Les opposants notent également les courts délais entre l’annonce du référendum et la date du vote qui aura lieu à la fin du mois de juin, arguant d’un manque de temps pour le débat. Le problème n’est pourtant pas réellement là puisque le débat est présent sur la place publique depuis des années. Il se situe davantage sur les moyens qui seront engagés pour faire campagne avec, n’en doutons pas, l’utilisation d’argent public par les collectivités locales pour soutenir le « oui ». Rappelons en effet que le conseil régional des Pays-de-la-Loire avait engagé une campagne de communication pour le Grand-Ouest lors de de la réforme territoriale. Au-delà des 300 000 euros engagés pour cela, le site de la collectivité avait été utilisé pour une pétition allant dans ce sens, tout comme celui du conseil départemental. Certes, dans une campagne, les rapports de forces ne sont jamais équilibrés entre les différentes parties mais que l’une d’entre-elles bénéficie de l’argent public de l’ensemble des contribuables n’est pas sans poser un problème démocratique. Là encore la co-construction de la consultation avec l’ensemble des parties aurait permis de clarifier ce point.
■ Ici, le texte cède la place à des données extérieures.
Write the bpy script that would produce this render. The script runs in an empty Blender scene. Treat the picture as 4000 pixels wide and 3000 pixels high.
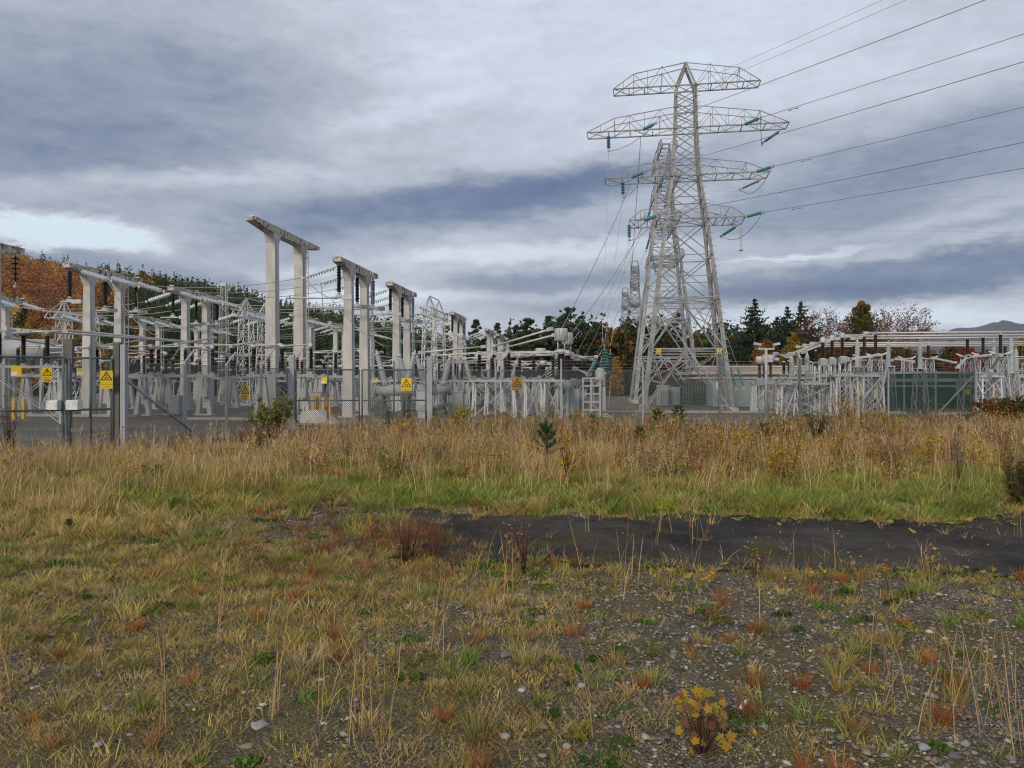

Dans un tel contexte, il est fort probable que cette consultation ne soit qu’un coup d’épée dans l’eau en cas de victoire du « oui » car les opposants pourront s’appuyer une pléiade d’arguments fragilisant la légitimité de la consultation. Si pour l’heure il apparaît que les collectivités locales seront, elles, plus en peine de contester une victoire du « non » rien n’est à exclure dans les mois à venir. Quant à ce gouvernement qui a renié ses engagements les uns après les autres depuis 2012, la confiance que l’on peut avoir dans sa capacité à tenir ses promesses est bien émoussée. Pour ne pas dire plus.